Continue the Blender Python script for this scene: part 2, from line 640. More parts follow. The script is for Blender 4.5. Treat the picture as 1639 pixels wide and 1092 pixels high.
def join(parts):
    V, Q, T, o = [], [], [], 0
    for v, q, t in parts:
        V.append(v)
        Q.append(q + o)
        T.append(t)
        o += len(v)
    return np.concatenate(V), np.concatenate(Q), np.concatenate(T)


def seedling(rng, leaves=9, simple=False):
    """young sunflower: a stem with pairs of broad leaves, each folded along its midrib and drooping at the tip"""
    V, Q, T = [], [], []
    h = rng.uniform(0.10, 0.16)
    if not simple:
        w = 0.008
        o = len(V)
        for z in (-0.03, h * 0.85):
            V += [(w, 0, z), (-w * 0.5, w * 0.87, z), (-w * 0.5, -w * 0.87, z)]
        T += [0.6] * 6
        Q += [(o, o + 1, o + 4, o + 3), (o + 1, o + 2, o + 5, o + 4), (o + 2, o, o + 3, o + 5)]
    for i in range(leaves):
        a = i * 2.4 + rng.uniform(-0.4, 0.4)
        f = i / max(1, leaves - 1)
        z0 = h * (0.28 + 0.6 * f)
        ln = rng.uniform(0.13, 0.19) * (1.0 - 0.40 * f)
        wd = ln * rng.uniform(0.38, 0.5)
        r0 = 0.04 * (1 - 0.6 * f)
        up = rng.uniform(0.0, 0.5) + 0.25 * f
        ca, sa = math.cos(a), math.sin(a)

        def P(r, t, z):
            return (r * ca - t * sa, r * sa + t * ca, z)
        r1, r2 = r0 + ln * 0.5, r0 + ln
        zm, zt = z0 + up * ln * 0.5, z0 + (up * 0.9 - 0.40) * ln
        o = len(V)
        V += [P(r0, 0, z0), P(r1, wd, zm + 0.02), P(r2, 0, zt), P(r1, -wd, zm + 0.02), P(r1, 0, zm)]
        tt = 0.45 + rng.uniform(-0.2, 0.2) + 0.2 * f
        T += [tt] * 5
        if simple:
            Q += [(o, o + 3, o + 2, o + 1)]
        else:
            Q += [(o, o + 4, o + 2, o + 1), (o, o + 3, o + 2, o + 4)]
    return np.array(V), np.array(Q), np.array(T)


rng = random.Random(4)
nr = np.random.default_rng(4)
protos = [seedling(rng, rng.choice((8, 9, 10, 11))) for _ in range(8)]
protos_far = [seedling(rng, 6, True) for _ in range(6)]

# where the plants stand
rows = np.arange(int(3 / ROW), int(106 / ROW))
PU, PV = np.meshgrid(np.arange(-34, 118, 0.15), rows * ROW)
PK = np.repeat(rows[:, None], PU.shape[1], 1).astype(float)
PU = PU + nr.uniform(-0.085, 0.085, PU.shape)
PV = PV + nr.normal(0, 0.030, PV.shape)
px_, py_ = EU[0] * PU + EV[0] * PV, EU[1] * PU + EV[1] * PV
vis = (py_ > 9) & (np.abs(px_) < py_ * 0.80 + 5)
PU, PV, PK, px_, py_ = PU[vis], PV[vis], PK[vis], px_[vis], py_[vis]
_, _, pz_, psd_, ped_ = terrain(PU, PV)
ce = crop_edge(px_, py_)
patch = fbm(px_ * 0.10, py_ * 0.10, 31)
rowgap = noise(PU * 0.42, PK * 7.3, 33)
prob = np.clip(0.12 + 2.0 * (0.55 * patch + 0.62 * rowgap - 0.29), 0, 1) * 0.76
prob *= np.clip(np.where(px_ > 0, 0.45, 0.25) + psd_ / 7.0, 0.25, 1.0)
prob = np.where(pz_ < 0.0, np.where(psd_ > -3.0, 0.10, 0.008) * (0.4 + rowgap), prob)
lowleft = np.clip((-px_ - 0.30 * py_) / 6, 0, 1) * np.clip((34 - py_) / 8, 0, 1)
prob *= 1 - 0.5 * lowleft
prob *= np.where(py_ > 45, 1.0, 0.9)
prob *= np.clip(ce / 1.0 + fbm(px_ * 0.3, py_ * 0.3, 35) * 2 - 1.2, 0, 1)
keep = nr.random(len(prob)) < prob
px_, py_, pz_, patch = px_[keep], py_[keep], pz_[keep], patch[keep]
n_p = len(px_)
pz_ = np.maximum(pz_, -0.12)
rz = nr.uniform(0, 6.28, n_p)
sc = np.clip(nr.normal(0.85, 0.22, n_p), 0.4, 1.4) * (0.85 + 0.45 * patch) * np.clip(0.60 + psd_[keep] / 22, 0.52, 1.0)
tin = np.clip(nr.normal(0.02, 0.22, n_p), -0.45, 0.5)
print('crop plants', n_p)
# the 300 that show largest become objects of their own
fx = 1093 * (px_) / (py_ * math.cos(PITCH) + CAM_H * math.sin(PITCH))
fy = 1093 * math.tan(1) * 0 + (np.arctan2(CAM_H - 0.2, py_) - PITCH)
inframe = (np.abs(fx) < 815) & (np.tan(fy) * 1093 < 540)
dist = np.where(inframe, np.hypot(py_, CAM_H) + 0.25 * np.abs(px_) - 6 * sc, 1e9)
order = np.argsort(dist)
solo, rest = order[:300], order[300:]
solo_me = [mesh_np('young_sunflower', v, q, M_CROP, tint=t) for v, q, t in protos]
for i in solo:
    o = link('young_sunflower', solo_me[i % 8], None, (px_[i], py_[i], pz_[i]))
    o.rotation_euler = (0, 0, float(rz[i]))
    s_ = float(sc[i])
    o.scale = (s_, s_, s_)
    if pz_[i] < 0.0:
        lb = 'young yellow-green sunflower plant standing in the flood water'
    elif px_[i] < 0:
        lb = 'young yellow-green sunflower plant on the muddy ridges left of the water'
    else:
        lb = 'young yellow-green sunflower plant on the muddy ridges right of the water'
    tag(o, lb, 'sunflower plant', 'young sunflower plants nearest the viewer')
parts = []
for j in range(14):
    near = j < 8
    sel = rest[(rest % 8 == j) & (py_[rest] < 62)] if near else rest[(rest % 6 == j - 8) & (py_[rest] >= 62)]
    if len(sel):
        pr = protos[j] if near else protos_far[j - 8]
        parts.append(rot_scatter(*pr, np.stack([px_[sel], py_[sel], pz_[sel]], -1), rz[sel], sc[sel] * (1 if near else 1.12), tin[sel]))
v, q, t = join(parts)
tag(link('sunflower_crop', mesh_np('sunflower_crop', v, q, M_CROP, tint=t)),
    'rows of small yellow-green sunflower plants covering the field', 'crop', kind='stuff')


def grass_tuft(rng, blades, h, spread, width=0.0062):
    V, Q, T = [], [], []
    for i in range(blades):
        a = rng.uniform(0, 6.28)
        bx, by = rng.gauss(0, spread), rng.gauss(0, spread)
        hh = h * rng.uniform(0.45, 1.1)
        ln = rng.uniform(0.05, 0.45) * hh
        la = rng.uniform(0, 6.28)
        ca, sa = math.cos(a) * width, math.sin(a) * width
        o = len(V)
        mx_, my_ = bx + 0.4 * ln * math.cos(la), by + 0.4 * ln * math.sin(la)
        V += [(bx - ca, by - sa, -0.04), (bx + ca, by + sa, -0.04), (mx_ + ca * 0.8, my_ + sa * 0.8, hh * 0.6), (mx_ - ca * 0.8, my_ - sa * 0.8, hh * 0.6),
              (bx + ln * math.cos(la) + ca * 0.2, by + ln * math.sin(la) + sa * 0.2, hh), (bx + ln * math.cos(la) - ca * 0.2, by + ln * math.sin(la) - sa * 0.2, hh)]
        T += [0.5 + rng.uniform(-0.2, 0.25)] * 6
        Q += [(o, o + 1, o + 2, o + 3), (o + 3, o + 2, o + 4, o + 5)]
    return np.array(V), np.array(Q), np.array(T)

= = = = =

Beginning at the top of the data, extract each line through the line containing "return np.concatenate(V), np.concatenate(Q), np.concatenate(T)" and return those lines exactly, with nothing added.

TASK SOLUTION
Continue the Blender Python script for this scene: part 2, from line 640. More parts follow. The script is for Blender 4.5. Treat the picture as 1639 pixels wide and 1092 pixels high.
def join(parts):
    V, Q, T, o = [], [], [], 0
    for v, q, t in parts:
        V.append(v)
        Q.append(q + o)
        T.append(t)
        o += len(v)
    return np.concatenate(V), np.concatenate(Q), np.concatenate(T)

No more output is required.